I don’t quite get how this champion leaker became a hero on the left, though her transgender status—she was Bradley Manning when she gave all those documents to Wikileaks, putting Julian Assange’s group on the map—may have something to do with it.

And perhaps the move involved a bit of compassion after two reported suicide attempts. I can even see where 35 years would seem excessive. But handing Manning a get-of-out-jail card sends a horrible signal.

Anyone else contemplating espionage may figure that a commutation could be in their future. So much for the idea of a deterrent.

On what planet should Manning be deemed a whistle-blower, as her lawyers are claiming? Yes, as Josh Earnest pointed out, Bradley Manning faced the music while Ed Snowden, our era’s other big leaker, fled to Russia. But since when is undergoing prosecution a talking point for having one’s sentence cut short?

How did U.S. soldiers fighting in Iraq and Afghanistan feel about Manning dumping out hundreds of thousands of military incident logs, even if some did show abuses by the Iraqis?

As the New York Times noted, “The disclosures set off a frantic scramble as Obama administration officials sought to minimize any potential harm, including getting to safety some foreigners in dangerous countries who were identified as having helped American troops or diplomats. Prosecutors, however, presented no evidence that anyone had been killed because of the leaks.” Well, then.

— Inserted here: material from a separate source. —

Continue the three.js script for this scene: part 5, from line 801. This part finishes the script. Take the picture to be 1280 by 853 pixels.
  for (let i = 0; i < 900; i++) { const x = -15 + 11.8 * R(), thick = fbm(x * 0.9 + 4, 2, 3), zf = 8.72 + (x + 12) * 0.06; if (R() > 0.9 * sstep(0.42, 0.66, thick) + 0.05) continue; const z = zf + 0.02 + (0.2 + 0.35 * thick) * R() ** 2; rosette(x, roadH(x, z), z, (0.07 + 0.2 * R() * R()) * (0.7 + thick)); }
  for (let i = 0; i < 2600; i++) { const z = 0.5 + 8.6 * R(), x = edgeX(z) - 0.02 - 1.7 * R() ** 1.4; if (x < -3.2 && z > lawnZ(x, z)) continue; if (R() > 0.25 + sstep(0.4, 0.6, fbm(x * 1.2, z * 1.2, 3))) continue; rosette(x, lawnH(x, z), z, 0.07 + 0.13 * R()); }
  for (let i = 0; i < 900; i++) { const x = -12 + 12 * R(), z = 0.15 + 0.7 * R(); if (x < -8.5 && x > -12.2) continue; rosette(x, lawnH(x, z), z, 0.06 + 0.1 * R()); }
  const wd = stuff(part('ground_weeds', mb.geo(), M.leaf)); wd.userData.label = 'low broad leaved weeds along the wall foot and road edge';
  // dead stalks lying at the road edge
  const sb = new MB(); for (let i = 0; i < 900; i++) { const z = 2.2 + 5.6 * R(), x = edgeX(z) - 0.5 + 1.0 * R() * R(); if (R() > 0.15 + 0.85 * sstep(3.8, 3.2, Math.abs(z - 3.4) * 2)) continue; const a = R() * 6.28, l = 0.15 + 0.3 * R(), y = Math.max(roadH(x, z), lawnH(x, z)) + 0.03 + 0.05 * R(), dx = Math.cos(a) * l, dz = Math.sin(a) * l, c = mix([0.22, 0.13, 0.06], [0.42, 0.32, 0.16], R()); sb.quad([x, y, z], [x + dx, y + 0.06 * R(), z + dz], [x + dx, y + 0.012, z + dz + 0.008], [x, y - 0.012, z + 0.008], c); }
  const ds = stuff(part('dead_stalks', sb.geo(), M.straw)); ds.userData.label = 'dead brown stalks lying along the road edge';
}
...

It was Eric Holder’s Justice Department that saw fit to secretly obtain personal records from the Associated Press and Fox’s James Rosen, without their knowledge, even labeling Rosen a co-conspirator.

So a journalist doing his job by pursuing a State Department story is named in a criminal complaint, and a leaker of military secrets is set free?

It's the kind of move that presidents feel emboldened to make when they’re halfway out the door, reminiscent of Bill Clinton’s last-minute pardon of wealthy fugitive Marc Rich.

Obama was about to leave office on a high note, with a 60 percent approval rating, a gracious transition with Donald Trump and sympathetic media coverage. The Manning move, unfortunately, mars that story line.